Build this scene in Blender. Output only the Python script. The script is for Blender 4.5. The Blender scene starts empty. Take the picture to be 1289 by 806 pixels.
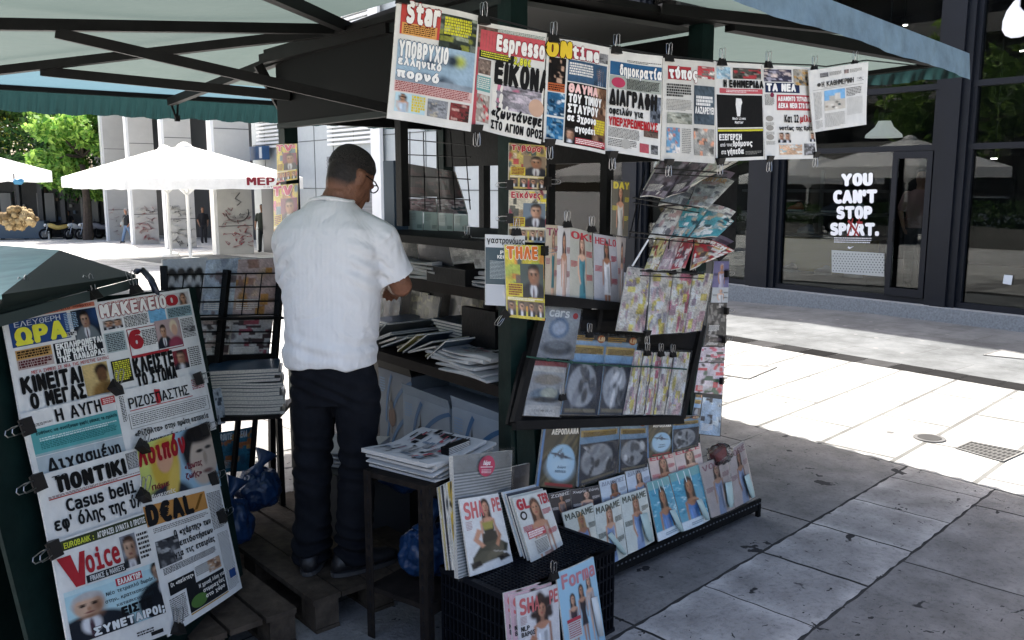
import bpy, bmesh, math, random, os
import numpy as np
from mathutils import Vector, Matrix, noise as mnoise
random.seed(7); rng = np.random.default_rng(7)
scene = bpy.context.scene
COL = scene.collection
R = math.radians

# ------------------------------------------------------------------ camera, sky, sun, exposure
PW, PH, PF, CAMZ = 1289., 806., 1100., 1.70
PITCH = math.atan(173 / 1100.)
AZ = math.atan2(884, math.hypot(1100, 173))
FW = Vector((math.sin(AZ), math.cos(AZ), 0)); RT = Vector((math.cos(AZ), -math.sin(AZ), 0)); UP = Vector((0, 0, 1))
CF = FW * math.cos(PITCH) - UP * math.sin(PITCH); CU = UP * math.cos(PITCH) + FW * math.sin(PITCH)
CC = Vector((0, 0, CAMZ))
cam = bpy.data.cameras.new('camera'); camo = bpy.data.objects.new('camera', cam); COL.objects.link(camo)
cam.sensor_width = 36; cam.lens = PF / PW * 36; cam.clip_end = 2000; cam.clip_start = .02
camo.matrix_world = Matrix((( RT.x, CU.x, -CF.x, 0), (RT.y, CU.y, -CF.y, 0), (RT.z, CU.z, -CF.z, CAMZ), (0, 0, 0, 1)))
scene.camera = camo

SUN_EL, SUN_AZ = R(56), R(12)            # azimuth from +Y towards +X
world = bpy.data.worlds.new('World'); scene.world = world; world.use_nodes = True
wn = world.node_tree; bg = wn.nodes['Background']
sky = wn.nodes.new('ShaderNodeTexSky'); sky.sky_type = 'NISHITA'; sky.sun_disc = False
sky.sun_elevation = SUN_EL; sky.sun_rotation = SUN_AZ; sky.air_density = .7; sky.dust_density = 5.0; sky.ozone_density = .6
wn.links.new(sky.outputs[0], bg.inputs[0]); bg.inputs[1].default_value = .15
sl = bpy.data.lights.new('sun', 'SUN'); sl.energy = 4.0; sl.angle = R(.5); sl.color = (1, .95, .87)
so = bpy.data.objects.new('sun', sl); COL.objects.link(so)
sd = Vector((math.sin(SUN_AZ) * math.cos(SUN_EL), math.cos(SUN_AZ) * math.cos(SUN_EL), math.sin(SUN_EL)))
so.rotation_euler = sd.to_track_quat('Z', 'Y').to_euler()
so.location = (0, 30, 40)
vs = scene.view_settings; vs.view_transform = 'Standard'; vs.look = 'None'; vs.gamma = 1; vs.exposure = 1.85; vs.use_curve_mapping = False
try:
    scene.cycles.max_bounces = 8; scene.cycles.transparent_max_bounces = 16; scene.cycles.caustics_reflective = False; scene.cycles.caustics_refractive = False
    scene.cycles.use_denoising = True; scene.cycles.sample_clamp_indirect = 6
except Exception: pass

# ------------------------------------------------------------------ a photo ray meets a real surface
def ray(px, py): return CF * PF + RT * (px - PW / 2) - CU * (py - PH / 2)
def onz(px, py, z=0.): r = ray(px, py); return CC + r * ((z - CAMZ) / r.z)
def onx(px, py, x): r = ray(px, py); return CC + r * (x / r.x)
def ony(px, py, y): r = ray(px, py); return CC + r * (y / r.y)
def onp(px, py, P, N): r = ray(px, py); return CC + r * ((Vector(P) - CC).dot(N) / r.dot(N))
def quad_on(pts, P, N): return [onp(p[0], p[1], P, N) for p in pts]
def plane(P, ang, lean):
    """vertical-ish plane through P: ang = heading of its horizontal axis from +X (deg), lean = degrees its top goes away"""
    a = Vector((math.cos(R(ang)), math.sin(R(ang)), 0)); n = Vector((a.y, -a.x, 0))
    return Vector(P), (n * math.cos(R(lean)) + UP * math.sin(R(lean))).normalized()
def zg(x, y): return -.032 * max(0., min(y, 200.) - 6.)

# ------------------------------------------------------------------ materials
def s2l(c):
    if isinstance(c, str):
        c = c.lstrip('#'); c = [int(c[i:i + 2], 16) / 255 for i in (0, 2, 4)]
    return tuple((v / 12.92 if v <= .04045 else ((v + .055) / 1.055) ** 2.4) for v in c[:3])
def mat(name, col, rough=.7, metal=0., noise=0., nscale=8., bump=0., bscale=40., spec=.5, coat=0., trans=0., emis=None):
    m = bpy.data.materials.new(name); m.use_nodes = True; nt = m.node_tree; b = nt.nodes['Principled BSDF']
    b.inputs['Roughness'].default_value = rough; b.inputs['Metallic'].default_value = metal
    b.inputs['Specular IOR Level'].default_value = spec; b.inputs['Coat Weight'].default_value = coat
    b.inputs['Transmission Weight'].default_value = trans
    c = (*col, 1)
    tc = nt.nodes.new('ShaderNodeTexCoord')
    if noise > 0:
        n = nt.nodes.new('ShaderNodeTexNoise'); n.inputs['Scale'].default_value = nscale; n.inputs['Detail'].default_value = 6; n.inputs['Roughness'].default_value = .65
        nt.links.new(tc.outputs['Object'], n.inputs['Vector'])
        r = nt.nodes.new('ShaderNodeValToRGB'); r.color_ramp.elements[0].position = .3; r.color_ramp.elements[1].position = .7
        r.color_ramp.elements[0].color = (*[v * (1 - noise) for v in col], 1); r.color_ramp.elements[1].color = (*[min(1, v * (1 + noise)) for v in col], 1)
        nt.links.new(n.outputs['Fac'], r.inputs[0]); nt.links.new(r.outputs[0], b.inputs['Base Color'])
    else: b.inputs['Base Color'].default_value = c
    if bump > 0:
        n2 = nt.nodes.new('ShaderNodeTexNoise'); n2.inputs['Scale'].default_value = bscale; n2.inputs['Detail'].default_value = 4
        nt.links.new(tc.outputs['Object'], n2.inputs['Vector'])
        bp = nt.nodes.new('ShaderNodeBump'); bp.inputs['Strength'].default_value = bump; bp.inputs['Distance'].default_value = .02
        nt.links.new(n2.outputs['Fac'], bp.inputs['Height']); nt.links.new(bp.outputs[0], b.inputs['Normal'])
    if emis: b.inputs['Emission Color'].default_value = (*emis[0], 1); b.inputs['Emission Strength'].default_value = emis[1]
    return m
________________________
__Short problem__:
Without the pictures, return the listing above from its first line through the line that has "R = math.radians".

__Problem solution__:
Build this scene in Blender. Output only the Python script. The script is for Blender 4.5. The Blender scene starts empty. Take the picture to be 1289 by 806 pixels.
import bpy, bmesh, math, random, os
import numpy as np
from mathutils import Vector, Matrix, noise as mnoise
random.seed(7); rng = np.random.default_rng(7)
scene = bpy.context.scene
COL = scene.collection
R = math.radians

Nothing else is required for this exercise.